HOUSTON — These bad hombres can run, but they can’t hide.
A Tren de Aragua gangbanger who is wanted for murder in Dallas and holed up in an apartment in Houston got the surprise of his life earlier this month when federal agents swarmed him as part of President Trump’s deportation raids across the US.
The Post was there with Immigration and Customs Enforcement officers as they staked out the alleged killer’s hideout in a crime-ridden neighborhood with a large migrant community.
Federal agents had received a report that the “documented” member of the Venezuelan prison gang was in the area after he was spotted walking his dog.
For hours, officers from ICE and a host of other federal agencies waited for the target to show himself again.
When he finally stepped outside, the baby-faced gangbanger — whom authorities asked The Post not the name because he was still being processed — looked stunned as he was swarmed from behind by burly feds as he crossed the courtyard of the complex.
He quickly gave up without a fight, his face drained of color as it dawned on him what was happening.
The agents had an arrest warrant from authorities in Dallas and wanted to get him when he was not in his element to ensure he couldn’t grab a weapon and fight back.
The Trump administration’s mass deportation effort had already yielded 11,000 illegal migrant arrests in its first 18 days and the White House is pushing for more.
And it was business as usual again on Tuesday — with FBI agents arresting three alleged Tren de Aragua gangbangers at another Houston apartment complex after they were allegedly linked to a multi-state “sex trafficking ring that threatened and abused victims.”
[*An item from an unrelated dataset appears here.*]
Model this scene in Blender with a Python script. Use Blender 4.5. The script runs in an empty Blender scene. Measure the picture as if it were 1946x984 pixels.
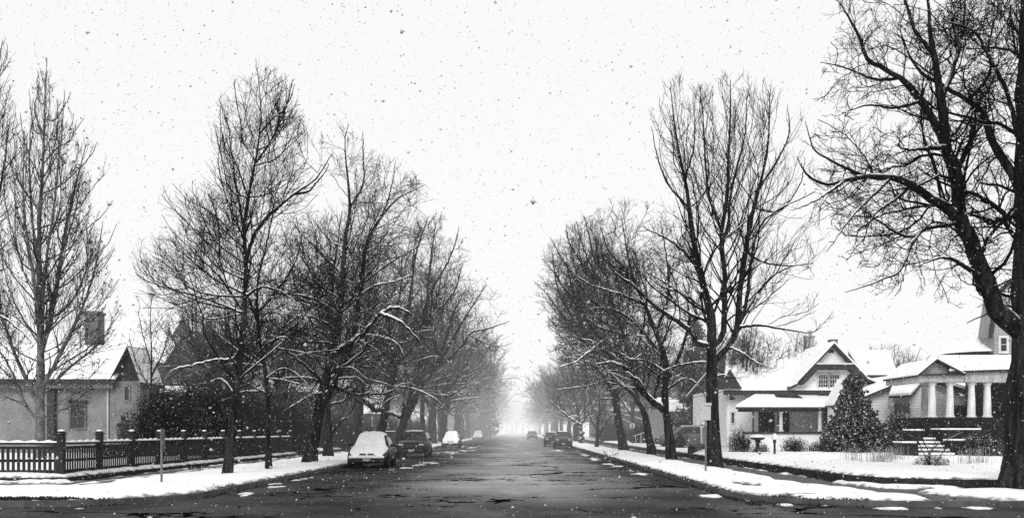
import bpy, math, random
import numpy as np
from mathutils import Vector, Matrix
RNG = np.random.default_rng(7)
random.seed(7)
S = bpy.context.scene
COL = S.collection
F, CX, HY, EYE = 1750.0, 985.0, 818.0, 1.62
IMG_W, IMG_H = 1946.0, 984.0

def PX(px, d): return (px - CX) * d / F
def PZ(py, d): return EYE - (py - HY) * d / F

# ------------------------------------------------------------------ tagging
def tag(o, label=None, cat=None, group=None, kind=None):
    if label: o['label'] = label
    if cat: o['category'] = cat
    if group: o['group'] = group
    if kind: o['kind'] = kind
    return o
def thing(name, label, cat, loc=(0, 0, 0), rz=0.0, group=None):
    o = bpy.data.objects.new(name, None)
    COL.objects.link(o)
    o.location = loc
    o.rotation_euler = (0, 0, rz)
    o.empty_display_size = 0.3
    return tag(o, label, cat, group)
def mesh_obj(name, V, Fc, mat, parent=None, smooth=False):
    me = bpy.data.meshes.new(name)
    V = np.asarray(V, dtype=np.float32)
    if isinstance(Fc, np.ndarray):
        n, k = Fc.shape
        me.vertices.add(len(V)); me.vertices.foreach_set('co', V.ravel())
        me.loops.add(n * k); me.loops.foreach_set('vertex_index', Fc.astype(np.int32).ravel())
        me.polygons.add(n)
        me.polygons.foreach_set('loop_start', np.arange(0, n * k, k, dtype=np.int32))
        me.polygons.foreach_set('loop_total', np.full(n, k, dtype=np.int32))
        me.update(calc_edges=True)
    else:
        me.from_pydata([tuple(map(float, v)) for v in V], [], Fc)
        me.update()
    if smooth:
        me.polygons.foreach_set('use_smooth', np.ones(len(me.polygons), dtype=bool))
    me.materials.append(mat)
    o = bpy.data.objects.new(name, me)
    COL.objects.link(o)
    if parent is not None: o.parent = parent
    return o
def kids(o): return [c for c in bpy.data.objects if c.parent == o]
def copy_tree(o, parent=None):
    c = o.copy(); COL.objects.link(c); c.parent = parent
    for ch in list(o.children): copy_tree(ch, c)
    return c

class MB:
    """collects simple solids into one mesh"""
    def __init__(s): s.v = []; s.f = []
    def add(s, V, Fc):
        b = len(s.v); s.v += [tuple(v) for v in V]; s.f += [tuple(b + i for i in f) for f in Fc]; return s
    def box(s, x0, x1, y0, y1, z0, z1):
        V = [(x0,y0,z0),(x1,y0,z0),(x1,y1,z0),(x0,y1,z0),(x0,y0,z1),(x1,y0,z1),(x1,y1,z1),(x0,y1,z1)]
        return s.add(V, [(0,3,2,1),(4,5,6,7),(0,1,5,4),(1,2,6,5),(2,3,7,6),(3,0,4,7)])
    def prism(s, A, B):
        """solid between two matching polygons A and B (lists of 3d points)"""
        n = len(A)
        return s.add(list(A) + list(B), [tuple(range(n))[::-1], tuple(range(n, 2*n))] + [(i, (i+1) % n, n+(i+1) % n, n+i) for i in range(n)])
    def ext_y(s, poly, y0, y1): return s.prism([(x, y0, z) for x, z in poly], [(x, y1, z) for x, z in poly])
    def ext_x(s, poly, x0, x1): return s.prism([(x0, y, z) for y, z in poly], [(x1, y, z) for y, z in poly])
    def ext_z(s, poly, z0, z1): return s.prism([(x, y, z0) for x, y in poly], [(x, y, z1) for x, y in poly])
    def lathe(s, cx, cy, prof, n=14):
        V = []; Fc = []
        for r, z in prof:
            for i in range(n):
                a = 2*math.pi*i/n; V.append((cx + r*math.cos(a), cy + r*math.sin(a), z))
        for k in range(len(prof)-1):
            for i in range(n):
                j = (i+1) % n
                Fc.append((k*n+i, k*n+j, (k+1)*n+j, (k+1)*n+i))
        Fc.append(tuple(range(n))[::-1]); Fc.append(tuple((len(prof)-1)*n + i for i in range(n)))
        return s.add(V, Fc)
    def tube(s, pts, r, n=6):
        pts = [Vector(p) for p in pts]; V = []; Fc = []
        rs = r if isinstance(r, (list, tuple)) else [r]*len(pts)
        for k, p in enumerate(pts):
            t = (pts[min(k+1, len(pts)-1)] - pts[max(k-1, 0)]).normalized()
            ref = Vector((0,0,1)) if abs(t.z) < 0.9 else Vector((1,0,0))
            u = t.cross(ref).normalized(); w = t.cross(u)
            for i in range(n):
                a = 2*math.pi*i/n; V.append(p + u*(rs[k]*math.cos(a)) + w*(rs[k]*math.sin(a)))
        for k in range(len(pts)-1):
            for i in range(n):
                j = (i+1) % n; Fc.append((k*n+i, k*n+j, (k+1)*n+j, (k+1)*n+i))
        Fc.append(tuple(range(n))[::-1]); Fc.append(tuple((len(pts)-1)*n + i for i in range(n)))
        return s.add(V, Fc)
    def build(s, name, mat, parent=None, smooth=False, bevel=0):
        o = mesh_obj(name, s.v, s.f, mat, parent, smooth)
        if bevel:
            m = o.modifiers.new('edge', 'BEVEL'); m.width = bevel; m.segments = 2
        return o

# ------------------------------------------------------------------ noise
def _hash(ix, iy, seed):
    n = (ix.astype(np.int64) * 374761393 + iy.astype(np.int64) * 668265263 + seed * 1442695041) & 0x7fffffff
    n = ((n ^ (n >> 13)) * 1274126177) & 0x7fffffff
    return ((n ^ (n >> 16)) & 0xffff) / 65535.0
def vnoise(x, y, seed=0):
    x = np.asarray(x, float); y = np.asarray(y, float)
    ix = np.floor(x); iy = np.floor(y); fx = x-ix; fy = y-iy
    fx = fx*fx*(3-2*fx); fy = fy*fy*(3-2*fy)
    a = _hash(ix, iy, seed); b = _hash(ix+1, iy, seed); c = _hash(ix, iy+1, seed); d = _hash(ix+1, iy+1, seed)
    return (a*(1-fx)+b*fx)*(1-fy) + (c*(1-fx)+d*fx)*fy
def fbm(x, y, seed=0, o=4):
    r = 0; a = 0.5
    for k in range(o):
        r = r + a*vnoise(x*2**k, y*2**k, seed+k*17); a *= 0.5
    return r - 0.47

# ------------------------------------------------------------------ materials
def mat(name, c1, c2=None, scale=3.0, rough=0.8, bump=0.0, stretch=(1,1,1), spec=0.3, detail=6, bscale=None, pos=(0.35, 0.65), metal=0.0):
    m = bpy.data.materials.new(name); m.use_nodes = True
    nt = m.node_tree; N = nt.nodes; L = nt.links
    b = N['Principled BSDF']
    b.inputs['Roughness'].default_value = rough
    b.inputs['Specular IOR Level'].default_value = spec
    b.inputs['Metallic'].default_value = metal
    if c2 is None: c2 = c1*0.8
    tc = N.new('ShaderNodeTexCoord'); mp = N.new('ShaderNodeMapping'); mp.inputs['Scale'].default_value = stretch
    L.new(tc.outputs['Object'], mp.inputs[0])
    n = N.new('ShaderNodeTexNoise'); n.inputs['Scale'].default_value = scale; n.inputs['Detail'].default_value = detail
    n.inputs['Roughness'].default_value = 0.65
    L.new(mp.outputs[0], n.inputs['Vector'])
    r = N.new('ShaderNodeValToRGB'); r.color_ramp.elements[0].position = pos[0]; r.color_ramp.elements[1].position = pos[1]
    r.color_ramp.elements[0].color = (c1, c1, c1, 1); r.color_ramp.elements[1].color = (c2, c2, c2, 1)
    L.new(n.outputs['Fac'], r.inputs[0]); L.new(r.outputs[0], b.inputs['Base Color'])
    if bump:
        n2 = N.new('ShaderNodeTexNoise'); n2.inputs['Scale'].default_value = bscale or scale*3; n2.inputs['Detail'].default_value = 5
        L.new(mp.outputs[0], n2.inputs['Vector'])
        bp = N.new('ShaderNodeBump'); bp.inputs['Strength'].default_value = bump; bp.inputs['Distance'].default_value = 0.05
        L.new(n2.outputs['Fac'], bp.inputs['Height']); L.new(bp.outputs[0], b.inputs['Normal'])
    return m, nt, b, r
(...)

Agents with the FBI and HSI could be seen cuffing the alleged perps at a local apartment complex in images shared on X.
The Tren de Aragua gangbanger was just one of a handful of migrant criminals pulled off the streets during The Post’s ride-along.
Agents from the multiple federal agencies met up with ICE at 5 a.m. that day to suit up and brief on their illegal migrant criminal targets for the day.
ICE Enforcement and Removal Operations Houston Field Office Director Bret Bradford told The Post the arrest is “a huge win.”
“That’s an alleged murderer that we’re getting out of the community and off the streets here in Houston so he cannot reoffend and further victimize other folks in the community,” Bradford said.
ICE officers and agents are identifying targets, conducting background investigations and doing surveillance to ensure they’re getting the worst of the worst off the streets, the Houston ICE chief said.
“When we leave this building, we know exactly who we’re going after in the streets,” Bradford said.
Bradford said the agency’s operations are “targeted,” adding: “We don’t do anything indiscriminately, we’re not going to areas and doing area control or anything like that.”
Tren de Aragua has unleashed violent crime throughout the US after entering the US during the Biden years with massive waves of illegal migrants. One well-known example of Tren de Aragua’s terror in the US is the brutal murder of Georgia nursing student Laken Riley.
For nearly a year, the gangbangers were largely shielded from deportation because the Maduro regime refused to accept the removal flights from the US after the Biden admin reimposed sanctions.
Following a recent meeting with the US envoy Richard Grenell, the Maduro regime agreed to accept the flights and took back two planeloads Monday that carried roughly 200 Venezuelan nationals.